About Us

In 1994, four young painters, Marie Nováková, Kateřina Rutherford (Pinďáková), Jana Rozková (Černohausová) and Doris Windlin, met at Professor Radoslav Kutra’s at the Faculty of Fine Arts in Brno.

The first three  come from Morava, the eastern part of the Czech Republic. The fourth  comes from the Canton of Obwalden, Switzerland, where she studied at Professor Radoslav Kutra at Kunstseminar in Luzern. Since 1996 she has been living in Poděvousy in West Bohemia, the Czech Republic. After a stay in Italy, where they painted together, and graduating from university, they felt a need to establish a painters’ group which would deal with the theory of new vision based on the teachings and Professor Radoslav Kutra’s SCHOOL OF SEEING, both in theory and practice.
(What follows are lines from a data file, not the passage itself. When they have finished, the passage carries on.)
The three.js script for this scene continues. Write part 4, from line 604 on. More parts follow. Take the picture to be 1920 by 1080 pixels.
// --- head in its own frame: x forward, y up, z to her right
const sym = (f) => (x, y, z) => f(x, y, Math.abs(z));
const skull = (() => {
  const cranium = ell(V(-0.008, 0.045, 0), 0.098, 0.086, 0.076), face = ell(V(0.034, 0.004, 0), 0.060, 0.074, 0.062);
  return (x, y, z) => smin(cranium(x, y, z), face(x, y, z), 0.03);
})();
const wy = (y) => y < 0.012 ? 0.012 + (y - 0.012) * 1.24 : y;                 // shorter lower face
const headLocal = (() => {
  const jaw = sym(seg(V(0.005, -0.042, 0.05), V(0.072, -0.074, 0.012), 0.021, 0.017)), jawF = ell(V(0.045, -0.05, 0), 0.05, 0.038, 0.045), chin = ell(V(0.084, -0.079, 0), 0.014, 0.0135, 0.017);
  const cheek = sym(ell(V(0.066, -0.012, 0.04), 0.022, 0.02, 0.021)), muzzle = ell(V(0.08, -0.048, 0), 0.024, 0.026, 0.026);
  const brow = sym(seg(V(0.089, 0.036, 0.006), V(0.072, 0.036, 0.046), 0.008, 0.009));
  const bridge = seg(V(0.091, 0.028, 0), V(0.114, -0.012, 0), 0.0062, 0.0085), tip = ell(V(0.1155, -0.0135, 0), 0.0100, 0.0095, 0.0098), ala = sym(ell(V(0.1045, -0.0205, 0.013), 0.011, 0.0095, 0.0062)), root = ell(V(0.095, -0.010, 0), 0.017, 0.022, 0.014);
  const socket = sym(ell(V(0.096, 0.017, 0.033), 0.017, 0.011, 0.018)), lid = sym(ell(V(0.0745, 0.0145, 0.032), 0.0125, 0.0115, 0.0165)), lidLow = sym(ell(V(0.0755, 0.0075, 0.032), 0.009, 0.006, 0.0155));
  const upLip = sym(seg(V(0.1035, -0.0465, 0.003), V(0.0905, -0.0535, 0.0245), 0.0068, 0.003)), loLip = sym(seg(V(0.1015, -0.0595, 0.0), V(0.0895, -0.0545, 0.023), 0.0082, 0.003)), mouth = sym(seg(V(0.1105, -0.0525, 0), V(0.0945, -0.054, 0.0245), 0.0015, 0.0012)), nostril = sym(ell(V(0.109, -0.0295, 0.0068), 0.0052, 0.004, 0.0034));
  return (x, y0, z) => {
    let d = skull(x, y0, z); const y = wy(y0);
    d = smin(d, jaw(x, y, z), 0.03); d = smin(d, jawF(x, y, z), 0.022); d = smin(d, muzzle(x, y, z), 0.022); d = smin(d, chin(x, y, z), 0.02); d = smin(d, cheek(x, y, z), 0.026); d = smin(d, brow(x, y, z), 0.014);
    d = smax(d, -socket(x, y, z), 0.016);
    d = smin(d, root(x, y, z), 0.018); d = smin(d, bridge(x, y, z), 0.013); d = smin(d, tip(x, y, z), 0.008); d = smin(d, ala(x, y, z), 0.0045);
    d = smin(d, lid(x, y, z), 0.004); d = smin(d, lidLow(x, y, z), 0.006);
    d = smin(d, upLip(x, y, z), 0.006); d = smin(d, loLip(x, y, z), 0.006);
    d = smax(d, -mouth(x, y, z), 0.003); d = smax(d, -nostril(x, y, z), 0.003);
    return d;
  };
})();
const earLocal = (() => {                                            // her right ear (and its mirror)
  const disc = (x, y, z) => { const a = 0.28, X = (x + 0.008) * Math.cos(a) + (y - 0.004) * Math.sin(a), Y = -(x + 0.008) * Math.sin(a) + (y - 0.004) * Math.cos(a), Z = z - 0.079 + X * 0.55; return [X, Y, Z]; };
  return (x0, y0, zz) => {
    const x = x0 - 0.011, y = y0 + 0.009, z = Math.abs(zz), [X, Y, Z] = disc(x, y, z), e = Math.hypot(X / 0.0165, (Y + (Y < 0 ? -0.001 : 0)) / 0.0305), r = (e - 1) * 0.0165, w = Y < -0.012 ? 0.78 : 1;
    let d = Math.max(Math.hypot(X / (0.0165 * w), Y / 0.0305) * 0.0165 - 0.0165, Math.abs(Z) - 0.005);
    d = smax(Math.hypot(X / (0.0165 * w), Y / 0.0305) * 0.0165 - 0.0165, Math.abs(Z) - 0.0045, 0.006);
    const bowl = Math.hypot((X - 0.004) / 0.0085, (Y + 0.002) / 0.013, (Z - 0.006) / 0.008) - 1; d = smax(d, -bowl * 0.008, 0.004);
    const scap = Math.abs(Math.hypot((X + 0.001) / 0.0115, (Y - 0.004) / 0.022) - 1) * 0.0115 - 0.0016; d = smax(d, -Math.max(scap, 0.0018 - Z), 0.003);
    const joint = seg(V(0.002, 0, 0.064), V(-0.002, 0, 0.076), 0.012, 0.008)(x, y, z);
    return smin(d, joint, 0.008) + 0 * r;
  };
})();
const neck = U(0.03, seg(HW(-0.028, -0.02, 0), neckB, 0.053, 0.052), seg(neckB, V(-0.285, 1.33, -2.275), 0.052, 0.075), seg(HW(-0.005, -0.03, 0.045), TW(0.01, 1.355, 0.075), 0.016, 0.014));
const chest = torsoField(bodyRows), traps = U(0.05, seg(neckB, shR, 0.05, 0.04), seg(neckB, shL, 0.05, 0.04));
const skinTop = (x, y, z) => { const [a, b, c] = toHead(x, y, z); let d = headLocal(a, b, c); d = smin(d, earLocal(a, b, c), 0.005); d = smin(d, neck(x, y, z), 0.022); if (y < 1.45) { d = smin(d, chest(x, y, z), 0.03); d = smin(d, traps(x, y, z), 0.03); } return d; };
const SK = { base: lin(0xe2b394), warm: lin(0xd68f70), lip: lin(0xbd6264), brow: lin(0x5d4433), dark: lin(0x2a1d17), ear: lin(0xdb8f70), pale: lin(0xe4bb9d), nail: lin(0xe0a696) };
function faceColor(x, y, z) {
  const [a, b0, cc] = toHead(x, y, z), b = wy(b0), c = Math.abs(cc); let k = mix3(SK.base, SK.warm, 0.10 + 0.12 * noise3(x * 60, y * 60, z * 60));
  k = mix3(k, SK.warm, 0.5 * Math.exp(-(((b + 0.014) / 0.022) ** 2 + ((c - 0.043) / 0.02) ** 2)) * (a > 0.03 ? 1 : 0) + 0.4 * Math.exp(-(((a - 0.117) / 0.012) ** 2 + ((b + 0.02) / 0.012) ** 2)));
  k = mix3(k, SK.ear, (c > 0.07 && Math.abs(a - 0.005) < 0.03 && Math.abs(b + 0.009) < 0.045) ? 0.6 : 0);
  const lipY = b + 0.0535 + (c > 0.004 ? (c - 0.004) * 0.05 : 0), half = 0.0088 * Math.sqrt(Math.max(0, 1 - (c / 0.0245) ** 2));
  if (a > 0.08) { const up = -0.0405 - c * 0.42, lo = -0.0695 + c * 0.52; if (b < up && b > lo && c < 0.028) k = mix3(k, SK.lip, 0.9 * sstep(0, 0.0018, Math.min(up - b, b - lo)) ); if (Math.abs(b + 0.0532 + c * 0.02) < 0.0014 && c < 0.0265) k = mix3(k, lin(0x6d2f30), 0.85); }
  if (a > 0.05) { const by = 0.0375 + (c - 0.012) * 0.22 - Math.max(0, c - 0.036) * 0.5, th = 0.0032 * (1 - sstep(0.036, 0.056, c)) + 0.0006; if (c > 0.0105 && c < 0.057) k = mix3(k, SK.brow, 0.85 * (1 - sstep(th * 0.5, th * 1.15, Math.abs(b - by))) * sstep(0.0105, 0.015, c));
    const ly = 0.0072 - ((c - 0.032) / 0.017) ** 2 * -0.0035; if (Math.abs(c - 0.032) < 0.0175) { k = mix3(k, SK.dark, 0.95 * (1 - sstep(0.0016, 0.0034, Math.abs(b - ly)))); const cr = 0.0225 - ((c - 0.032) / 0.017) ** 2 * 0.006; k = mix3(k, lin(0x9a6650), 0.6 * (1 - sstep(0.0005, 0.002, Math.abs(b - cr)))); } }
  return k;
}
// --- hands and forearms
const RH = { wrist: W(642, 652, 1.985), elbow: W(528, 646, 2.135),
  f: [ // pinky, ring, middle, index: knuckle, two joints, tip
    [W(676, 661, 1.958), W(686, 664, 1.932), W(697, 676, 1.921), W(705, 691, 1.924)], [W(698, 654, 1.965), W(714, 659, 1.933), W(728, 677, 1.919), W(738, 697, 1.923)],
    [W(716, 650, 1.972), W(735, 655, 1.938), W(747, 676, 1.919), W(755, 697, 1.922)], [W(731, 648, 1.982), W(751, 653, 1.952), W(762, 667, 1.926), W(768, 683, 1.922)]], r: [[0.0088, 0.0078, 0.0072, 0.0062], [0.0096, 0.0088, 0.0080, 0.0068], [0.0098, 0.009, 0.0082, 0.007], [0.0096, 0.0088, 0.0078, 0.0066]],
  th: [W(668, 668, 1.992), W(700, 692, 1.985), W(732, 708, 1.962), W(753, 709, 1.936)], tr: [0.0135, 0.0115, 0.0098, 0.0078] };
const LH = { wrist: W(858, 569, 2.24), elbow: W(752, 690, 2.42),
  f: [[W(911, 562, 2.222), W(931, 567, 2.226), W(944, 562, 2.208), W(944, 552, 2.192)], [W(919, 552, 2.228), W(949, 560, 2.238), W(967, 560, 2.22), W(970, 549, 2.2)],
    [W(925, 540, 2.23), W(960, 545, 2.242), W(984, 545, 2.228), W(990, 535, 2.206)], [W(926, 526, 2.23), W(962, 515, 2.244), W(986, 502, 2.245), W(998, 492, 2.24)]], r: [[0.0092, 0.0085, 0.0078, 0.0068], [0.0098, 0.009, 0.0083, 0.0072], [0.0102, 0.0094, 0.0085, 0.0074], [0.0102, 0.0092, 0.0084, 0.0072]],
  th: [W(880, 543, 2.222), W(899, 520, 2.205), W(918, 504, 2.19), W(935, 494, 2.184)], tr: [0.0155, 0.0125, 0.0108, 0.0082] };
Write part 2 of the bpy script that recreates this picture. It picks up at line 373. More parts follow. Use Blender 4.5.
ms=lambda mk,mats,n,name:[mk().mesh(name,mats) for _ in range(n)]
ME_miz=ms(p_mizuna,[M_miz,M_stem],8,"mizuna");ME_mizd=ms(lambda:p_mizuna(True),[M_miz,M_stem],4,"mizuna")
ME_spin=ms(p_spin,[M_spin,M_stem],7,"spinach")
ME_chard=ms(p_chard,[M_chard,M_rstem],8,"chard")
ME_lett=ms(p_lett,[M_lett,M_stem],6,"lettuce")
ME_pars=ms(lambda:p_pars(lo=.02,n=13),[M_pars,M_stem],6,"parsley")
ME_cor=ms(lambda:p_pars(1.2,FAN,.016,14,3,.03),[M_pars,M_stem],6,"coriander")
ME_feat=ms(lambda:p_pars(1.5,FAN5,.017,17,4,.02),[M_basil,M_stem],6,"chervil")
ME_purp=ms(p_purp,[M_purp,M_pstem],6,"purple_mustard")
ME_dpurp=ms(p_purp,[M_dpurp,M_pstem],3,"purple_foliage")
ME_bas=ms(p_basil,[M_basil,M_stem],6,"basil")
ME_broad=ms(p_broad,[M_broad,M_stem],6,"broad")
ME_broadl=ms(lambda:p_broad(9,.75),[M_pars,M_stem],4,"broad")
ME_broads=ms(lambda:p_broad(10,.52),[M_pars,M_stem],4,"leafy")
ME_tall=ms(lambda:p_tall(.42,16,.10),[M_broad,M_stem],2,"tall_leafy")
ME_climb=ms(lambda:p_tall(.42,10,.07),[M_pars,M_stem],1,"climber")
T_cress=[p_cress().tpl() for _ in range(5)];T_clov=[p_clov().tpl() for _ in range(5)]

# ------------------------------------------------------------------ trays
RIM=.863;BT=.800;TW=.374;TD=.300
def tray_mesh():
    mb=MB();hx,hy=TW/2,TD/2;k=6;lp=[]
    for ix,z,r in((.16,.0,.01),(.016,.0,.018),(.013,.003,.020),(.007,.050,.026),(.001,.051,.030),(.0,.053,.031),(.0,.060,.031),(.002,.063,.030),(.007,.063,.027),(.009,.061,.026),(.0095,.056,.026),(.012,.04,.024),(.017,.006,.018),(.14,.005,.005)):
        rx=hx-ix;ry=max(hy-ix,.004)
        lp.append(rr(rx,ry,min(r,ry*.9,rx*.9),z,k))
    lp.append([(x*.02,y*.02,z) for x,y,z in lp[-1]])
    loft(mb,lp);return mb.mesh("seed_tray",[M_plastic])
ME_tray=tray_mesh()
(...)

In 2006, on the occasion of an exhibition in The Town Museum and Gallery in Hustopeče u Brna, Marie Smetanová from Prague, who had been cooperating with the group and whose painting is based on the same theory, was accepted as a new member of the group EXPERIMENT 2.

The name EXPERIMENT 2 was chosen in connection with the group EXPERIMENT, which was established in 1959 by four painters born in the late 1920s – František Dvořák, Radoslav Kutra, Jaroslav Uiberlay and Miroslav Jemelka. These belonged to the generation of painters who did not have the possibility to study until after the Second World War and who significantly influenced the form of fine arts in Czechoslovakia in the 1960s. They aimed to overcome the uniformity of socialistic realism, and also to clear the way for the return and appreciation of both Czechoslovak and European interwar art.

The feeling of “backwater” and the vulgarity of descriptive socialistic realism prompted many artists to establish a group in which their opinions and artistic progress could be formed through mutual confrontation. At the turn of the 1950s and the 1960s, a number of so called “creative groups” were established, but the Czechoslovak Association of Visual Artists, which made this possible, still supervised them strictly. However, many young artists were allowed to exhibit their works which the public could not see before.

The movement of “creative groups”, along with Experiment, which was rather small, but on the other hand a more uniform formation, contributed to easing the strict pro-regime conditions in the Czechoslovak Association of Visual Artists, which culminated in 1964.

The painters from Experiment based their work on colour perception, the way it was discovered by Impressionists, and tried to get hold of modern European trends in a new way. At the same time, it was very important for them to bring spirituality into the art, which they perceived as a revival of Christian painting.

The group did not last for a long time. However, in 1973, having immigrated to Switzerland, Radoslav Kutra founded a painting school called Kunstseminar in Luzern and further developed and deepened the Experiment’s ideas, which he named School of Seeing.